_Problem statement:_ Locate all lines in the data below that hold "outputs" and show them.

_Data extract:_
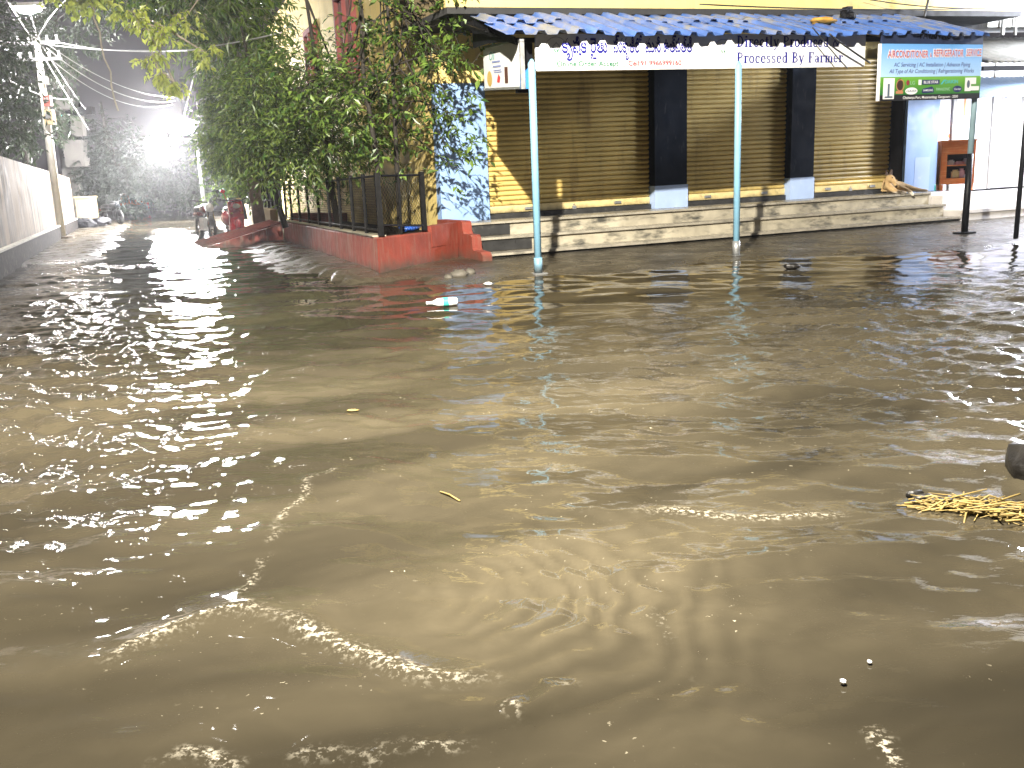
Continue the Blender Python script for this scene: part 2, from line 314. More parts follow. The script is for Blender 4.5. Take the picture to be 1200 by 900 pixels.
def wave_field(X, Y):
    r = np.random.RandomState(5)
    calm = fbm(X, Y, 40, 0.35, 3)
    # choppiness: smooth patches and ruffled ones, streaked along the flow
    fx = X * 0.94 + Y * 0.34; fy = -X * 0.34 + Y * 0.94
    chop = np.clip(0.28 + 1.9 * (fbm(fx * 0.55, fy, 50, 0.55, 3) - 0.40), 0.12, 1.15)
    left = 1 - sstep(-1.4, 0.4, X + 0.22 * Y); right = sstep(0.4, 1.8, X - 0.18 * Y)
    mid = np.exp(-(((X - 1.9) / 1.5) ** 2 + ((Y - 6.0) / 1.7) ** 2))
    chop = chop * 0.55 + 0.45 * left + 0.35 * right + 0.55 * mid
    near = 1 - 0.72 * (1 - sstep(1.8, 3.6, Y + 0.35 * X)) * (1 - right * 0.8)
    chop = chop * near * (1 - 0.62 * sstep(6.5, 10.5, Y - 0.25 * X) * (1 - left))
    H = np.zeros_like(X)
    wx = X + 0.22 * (fbm(X, Y, 60, 0.7, 3) - 0.5); wy = Y + 0.22 * (fbm(X, Y, 70, 0.7, 3) - 0.5)
    Dist = np.sqrt(X * X + Y * Y)
    for i in range(84):
        lam = 0.07 * (0.95 / 0.07) ** r.rand(); k = 2 * math.pi / lam
        a = r.normal(R(68), R(34)); amp = 0.0105 * lam / 0.3 * (0.32 / max(lam, 0.32)) ** 0.5 * (0.6 + 0.8 * r.rand()) * (1.45 if lam < 0.2 else 0.9)
        fade = np.clip(lam / (0.010 * Dist + 0.03) - 0.6, 0, 1)
        ph = k * (wx * math.cos(a) + wy * math.sin(a)) + r.rand() * 6.283
        s = np.sin(ph); H += amp * 0.19 * fade * (s + 0.25 * np.cos(2 * ph)) * (chop * (1.0 + 0.7 * np.maximum(left, right) * (lam < 0.26)) if lam < 0.45 else 0.5 + 0.5 * chop)
    # long low folds in the current
    H += 0.010 * np.sin(2 * math.pi * (0.30 * X + 0.95 * Y + 0.5 * (fbm(X, Y, 81, 0.4, 2))) / 1.9) * sstep(2.5, 5, Y)
    foam = np.zeros_like(X)
    def ridge(pts, amp, w, fw, jag, front=1.0):
        nonlocal H, foam
        P = [ground_at(*p) for p in pts]; best = np.full(X.shape, 9.0); sign = np.zeros_like(X); tt = np.zeros_like(X)
        n = len(P) - 1
        jx = X + jag * (fbm(X, Y, 91, 9, 3) - 0.5); jy = Y + jag * (fbm(X, Y, 95, 9, 3) - 0.5)
        for i in range(n):
            a, b = P[i], P[i + 1]; dx, dy = b.x - a.x, b.y - a.y; L2 = dx * dx + dy * dy
            t = np.clip(((jx - a.x) * dx + (jy - a.y) * dy) / L2, 0, 1); qx = jx - a.x - t * dx; qy = jy - a.y - t * dy
            d = np.sqrt(qx * qx + qy * qy); s = np.sign(dx * qy - dy * qx); mk = d < best
            best = np.where(mk, d, best); sign = np.where(mk, s, sign); tt = np.where(mk, (i + t) / n, tt)
        ends = np.clip(np.minimum(tt, 1 - tt) * 7, 0.0, 1); sd = best * sign
        prof = np.where(sd > 0, np.exp(-(sd / (w * 2.6)) ** 2), np.exp(-(sd / (w * 0.8)) ** 2))
        H += amp * prof * ends * (0.7 + 0.6 * fbm(X, Y, 99, 6, 2))
        fo = np.exp(-((sd - fw * 0.5) / fw) ** 2) * ends * np.clip(0.15 + 2.2 * (fbm(X, Y, 120, 5, 2) - 0.35), 0, 1)
        foam = np.maximum(foam, fo * front)
    ridge([(118, 785), (160, 757), (230, 726), (285, 720), (340, 735), (400, 758), (455, 783), (500, 795), (600, 800)], 0.020, 0.028, 0.022, 0.05)
    ridge([(585, 822), (612, 842), (645, 822), (672, 800)], 0.012, 0.02, 0.016, 0.05)
    ridge([(170, 905), (215, 882), (250, 888), (300, 892), (380, 878), (430, 886), (500, 872), (548, 885)], 0.008, 0.02, 0.015, 0.08, 0.8)
    ridge([(660, 597), (720, 603), (800, 602), (880, 608), (1010, 604)], 0.010, 0.035, 0.02, 0.06, 0.55)
    ridge([(560, 432), (700, 430), (820, 415), (940, 396), (1060, 372), (1230, 348)], 0.020, 0.12, 0.03, 0.06, 0.0)
    ridge([(600, 480), (760, 478), (860, 468), (960, 455), (1010, 452), (1100, 436), (1210, 410)], 0.015, 0.09, 0.03, 0.06, 0.0)
    ridge([(700, 668), (820, 664), (960, 655), (1080, 640), (1230, 622)], 0.012, 0.09, 0.03, 0.05, 0.0)
    ridge([(-20, 366), (60, 352), (160, 345), (260, 352), (420, 340)], 0.02, 0.14, 0.05, 0.1, 0.0)
    ridge([(280, 720), (310, 660), (335, 600), (370, 560), (420, 545)], 0.006, 0.04, 0.012, 0.10, 0.45)
    ridge([(760, 715), (800, 760), (812, 800)], 0.003, 0.02, 0.006, 0.05, 0.6)
    ridge([(1015, 850), (1035, 880), (1050, 915)], 0.006, 0.02, 0.010, 0.05, 0.8)
    # fan of standing ripples where the current wells up, lit straight down by the lamp
    C0 = ground_at(470, 700); dx = X - C0.x; dy = Y - C0.y; rr = np.sqrt(dx * dx + dy * dy); an = np.arctan2(dy, dx)
    msk = np.exp(-((rr - 0.55) / 0.42) ** 2) * np.exp(-((an + 0.05) / 0.75) ** 2)
    H += 0.0050 * msk * np.sin(2 * math.pi * (rr + 0.22 * fbm(X, Y, 140, 4, 2)) / 0.105)
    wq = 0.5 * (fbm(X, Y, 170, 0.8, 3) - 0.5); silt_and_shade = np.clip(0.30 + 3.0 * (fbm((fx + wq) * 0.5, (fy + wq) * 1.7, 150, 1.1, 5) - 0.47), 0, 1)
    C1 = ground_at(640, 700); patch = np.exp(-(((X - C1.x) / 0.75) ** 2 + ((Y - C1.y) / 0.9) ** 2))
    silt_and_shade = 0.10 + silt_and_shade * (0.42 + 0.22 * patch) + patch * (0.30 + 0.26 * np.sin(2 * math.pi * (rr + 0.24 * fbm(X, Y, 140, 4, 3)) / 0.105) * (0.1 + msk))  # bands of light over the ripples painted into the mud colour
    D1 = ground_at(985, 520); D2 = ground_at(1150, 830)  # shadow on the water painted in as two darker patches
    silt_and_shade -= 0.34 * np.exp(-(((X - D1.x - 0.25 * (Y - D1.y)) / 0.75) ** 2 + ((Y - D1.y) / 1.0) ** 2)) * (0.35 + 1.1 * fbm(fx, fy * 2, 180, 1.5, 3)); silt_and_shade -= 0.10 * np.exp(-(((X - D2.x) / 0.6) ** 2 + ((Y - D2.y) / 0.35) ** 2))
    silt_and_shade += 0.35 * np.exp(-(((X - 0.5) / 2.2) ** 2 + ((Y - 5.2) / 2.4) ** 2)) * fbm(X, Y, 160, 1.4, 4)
    return H, foam, np.clip(silt_and_shade, 0, 1), chop * (1 + 0.6 * np.maximum(left, right))

def water_material():
    m, n, l, p = nt('muddy_flood_water')
    fa = n.new('ShaderNodeAttribute'); fa.attribute_name = 'foam'; sa = n.new('ShaderNodeAttribute'); sa.attribute_name = 'silt_and_shade'
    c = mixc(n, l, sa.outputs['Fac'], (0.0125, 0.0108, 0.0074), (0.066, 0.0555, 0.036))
    c = mixc(n, l, ramp(n, l, noise(n, l, 5, 5, 0.6, None, 0.8), 0.35, 0.75, 0, 0.35), c, (0.022, 0.019, 0.0122))
    nf = noise(n, l, 55, 4, 0.7); mu = n.new('ShaderNodeMath'); mu.operation = 'MULTIPLY'
    l.new(ramp(n, l, nf, 0.50, 0.62), mu.inputs[0]); l.new(fa.outputs['Fac'], mu.inputs[1])
    c = mixc(n, l, mu.outputs[0], c, (0.62, 0.57, 0.46))
    sc = n.new('ShaderNodeMath'); sc.operation = 'MULTIPLY'; l.new(ramp(n, l, noise(n, l, 46, 3, 0.6), 0.685, 0.72), sc.inputs[0]); l.new(ramp(n, l, noise(n, l, 1.4, 4, 0.6, (1, 1.8, 1), 1.0), 0.52, 0.66), sc.inputs[1])
    c = mixc(n, l, sc.outputs[0], c, (0.30, 0.27, 0.20)); l.new(c, p.inputs['Base Color'])
    rr = n.new('ShaderNodeMath'); rr.operation = 'MULTIPLY_ADD'; l.new(mu.outputs[0], rr.inputs[0]); rr.inputs[1].default_value = 0.3; rr.inputs[2].default_value = 0.045
    l.new(rr.outputs[0], p.inputs['Roughness']); p.inputs['IOR'].default_value = 1.34
    b = n.new('ShaderNodeBump'); b.inputs['Distance'].default_value = 0.010; ca_ = n.new('ShaderNodeAttribute'); ca_.attribute_name = 'chop'; cm = n.new('ShaderNodeMath'); cm.operation = 'MULTIPLY'; l.new(ca_.outputs['Fac'], cm.inputs[0]); cm.inputs[1].default_value = 0.55; l.new(cm.outputs[0], b.inputs['Strength'])
    l.new(noise(n, l, 13, 3, 0.5, (1.0, 2.0, 1), 0.5), b.inputs['Height'])
    b2 = n.new('ShaderNodeBump'); b2.inputs['Strength'].default_value = 0.5; b2.inputs['Distance'].default_value = 0.004
    mm = n.new('ShaderNodeMath'); mm.operation = 'MULTIPLY'; l.new(nf, mm.inputs[0]); l.new(fa.outputs['Fac'], mm.inputs[1])
    l.new(mm.outputs[0], b2.inputs['Height']); l.new(b.outputs[0], b2.inputs['Normal']); l.new(b2.outputs[0], p.inputs['Normal'])
    return m
X, Y = fan(760, 860, 1.25, -0.6, 75, 2.2)
Hh, foam, silt_and_shade, chop = wave_field(X, Y)
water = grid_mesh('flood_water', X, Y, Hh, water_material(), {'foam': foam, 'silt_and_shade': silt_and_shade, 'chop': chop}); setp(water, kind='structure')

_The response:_
    c = mixc(n, l, sa.outputs['Fac'], (0.0125, 0.0108, 0.0074), (0.066, 0.0555, 0.036))
    l.new(ramp(n, l, nf, 0.50, 0.62), mu.inputs[0]); l.new(fa.outputs['Fac'], mu.inputs[1])
    c = mixc(n, l, mu.outputs[0], c, (0.62, 0.57, 0.46))
    c = mixc(n, l, sc.outputs[0], c, (0.30, 0.27, 0.20)); l.new(c, p.inputs['Base Color'])
    rr = n.new('ShaderNodeMath'); rr.operation = 'MULTIPLY_ADD'; l.new(mu.outputs[0], rr.inputs[0]); rr.inputs[1].default_value = 0.3; rr.inputs[2].default_value = 0.045
    l.new(rr.outputs[0], p.inputs['Roughness']); p.inputs['IOR'].default_value = 1.34
    b = n.new('ShaderNodeBump'); b.inputs['Distance'].default_value = 0.010; ca_ = n.new('ShaderNodeAttribute'); ca_.attribute_name = 'chop'; cm = n.new('ShaderNodeMath'); cm.operation = 'MULTIPLY'; l.new(ca_.outputs['Fac'], cm.inputs[0]); cm.inputs[1].default_value = 0.55; l.new(cm.outputs[0], b.inputs['Strength'])
    mm = n.new('ShaderNodeMath'); mm.operation = 'MULTIPLY'; l.new(nf, mm.inputs[0]); l.new(fa.outputs['Fac'], mm.inputs[1])
    l.new(mm.outputs[0], b2.inputs['Height']); l.new(b.outputs[0], b2.inputs['Normal']); l.new(b2.outputs[0], p.inputs['Normal'])